* **Task to carry out**: Pull each line containing "parts" out of the data and copy it.

* **Data entries**:
* * * * * * *

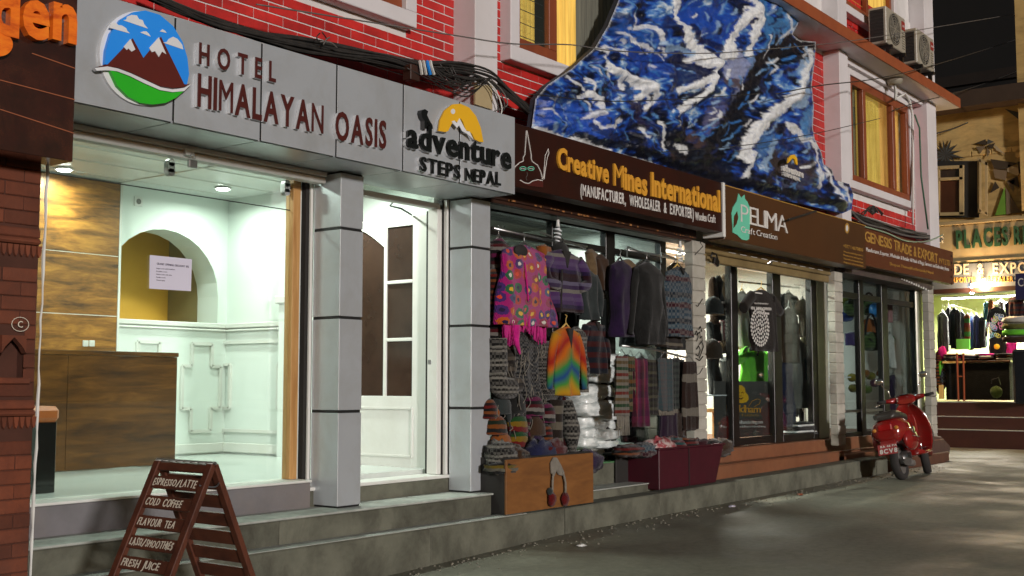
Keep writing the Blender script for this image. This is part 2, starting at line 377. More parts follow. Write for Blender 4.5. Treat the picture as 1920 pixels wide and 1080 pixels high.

* * * * * * *

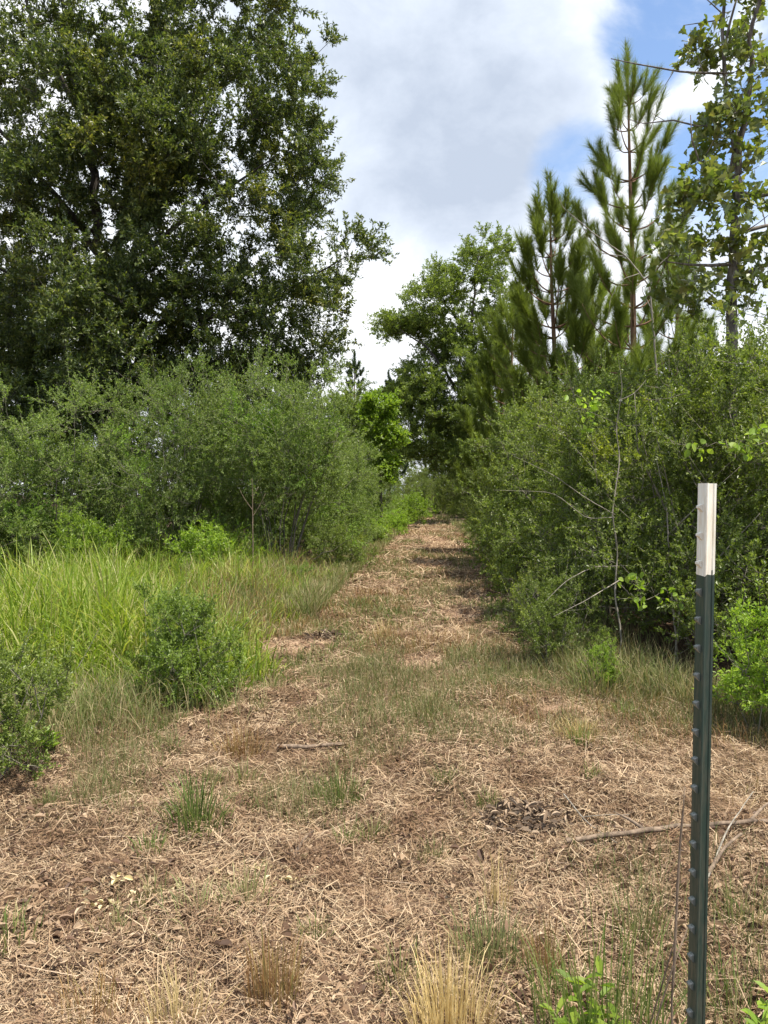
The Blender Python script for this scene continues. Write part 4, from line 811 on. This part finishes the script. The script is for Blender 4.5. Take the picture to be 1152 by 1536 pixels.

* * * * * * *

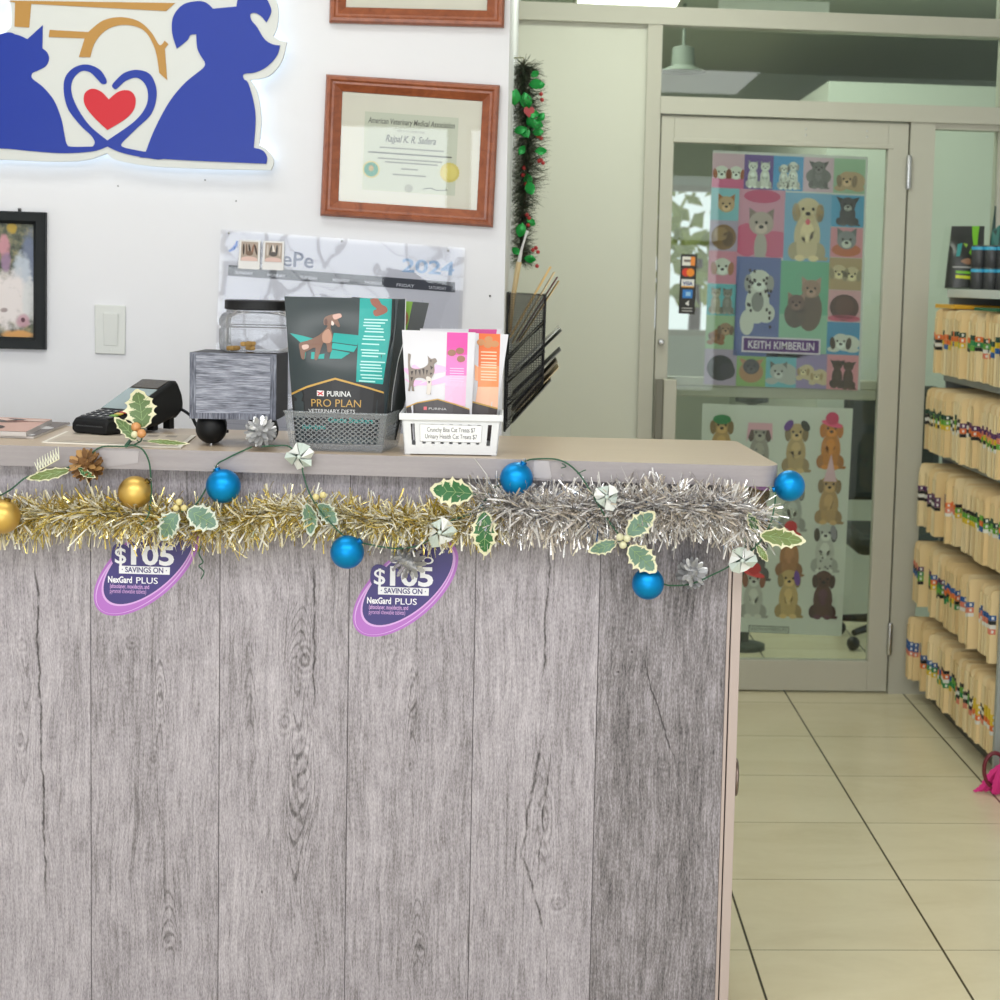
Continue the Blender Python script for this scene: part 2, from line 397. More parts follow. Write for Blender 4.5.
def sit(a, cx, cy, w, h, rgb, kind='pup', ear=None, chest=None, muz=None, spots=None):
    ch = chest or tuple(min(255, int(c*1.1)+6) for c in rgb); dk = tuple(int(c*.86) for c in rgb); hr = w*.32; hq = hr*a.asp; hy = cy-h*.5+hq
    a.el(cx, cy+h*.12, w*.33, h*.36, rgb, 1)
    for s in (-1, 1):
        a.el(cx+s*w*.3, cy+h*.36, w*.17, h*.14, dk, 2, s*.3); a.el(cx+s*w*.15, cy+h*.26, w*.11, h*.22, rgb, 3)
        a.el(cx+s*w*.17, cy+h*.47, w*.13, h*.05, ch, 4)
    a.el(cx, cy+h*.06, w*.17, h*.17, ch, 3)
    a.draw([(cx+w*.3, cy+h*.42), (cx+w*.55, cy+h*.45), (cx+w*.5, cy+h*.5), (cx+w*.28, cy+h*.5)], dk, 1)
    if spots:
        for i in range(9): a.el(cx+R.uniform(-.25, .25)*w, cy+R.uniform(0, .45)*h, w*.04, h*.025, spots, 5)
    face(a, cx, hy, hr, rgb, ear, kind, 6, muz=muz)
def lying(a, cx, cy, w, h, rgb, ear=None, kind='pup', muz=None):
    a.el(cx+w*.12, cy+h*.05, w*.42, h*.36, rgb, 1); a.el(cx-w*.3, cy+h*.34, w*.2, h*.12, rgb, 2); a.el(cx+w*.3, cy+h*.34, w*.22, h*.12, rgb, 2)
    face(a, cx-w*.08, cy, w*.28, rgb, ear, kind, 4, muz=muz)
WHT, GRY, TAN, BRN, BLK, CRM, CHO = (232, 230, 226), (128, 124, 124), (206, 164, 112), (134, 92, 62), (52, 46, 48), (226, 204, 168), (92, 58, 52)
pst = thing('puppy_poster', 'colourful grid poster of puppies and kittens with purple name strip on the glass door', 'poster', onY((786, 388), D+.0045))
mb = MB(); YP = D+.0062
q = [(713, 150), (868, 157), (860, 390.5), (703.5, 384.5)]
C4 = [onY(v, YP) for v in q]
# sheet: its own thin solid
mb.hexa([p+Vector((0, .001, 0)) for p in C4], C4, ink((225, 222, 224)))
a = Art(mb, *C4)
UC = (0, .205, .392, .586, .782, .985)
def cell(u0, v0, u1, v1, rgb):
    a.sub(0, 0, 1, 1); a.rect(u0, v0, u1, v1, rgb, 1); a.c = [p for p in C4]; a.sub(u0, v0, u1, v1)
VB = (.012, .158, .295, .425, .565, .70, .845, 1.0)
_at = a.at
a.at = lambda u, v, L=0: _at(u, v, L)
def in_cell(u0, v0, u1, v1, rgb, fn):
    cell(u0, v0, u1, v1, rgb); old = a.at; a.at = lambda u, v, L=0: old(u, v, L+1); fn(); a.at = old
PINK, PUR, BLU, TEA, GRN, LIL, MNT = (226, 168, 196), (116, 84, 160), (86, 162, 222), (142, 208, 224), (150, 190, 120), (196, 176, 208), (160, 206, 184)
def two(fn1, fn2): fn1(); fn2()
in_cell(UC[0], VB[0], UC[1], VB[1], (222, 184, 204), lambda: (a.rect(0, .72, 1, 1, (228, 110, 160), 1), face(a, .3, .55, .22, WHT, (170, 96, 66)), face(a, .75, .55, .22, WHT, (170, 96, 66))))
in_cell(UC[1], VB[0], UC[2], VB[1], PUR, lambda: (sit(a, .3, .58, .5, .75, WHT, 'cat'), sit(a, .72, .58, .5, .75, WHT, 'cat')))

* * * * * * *

* **Full response**:
Keep writing the Blender script for this image. This is part 2, starting at line 377. More parts follow. Write for Blender 4.5. Treat the picture as 1920 pixels wide and 1080 pixels high.
Continue the Blender Python script for this scene: part 2, from line 397. More parts follow. Write for Blender 4.5.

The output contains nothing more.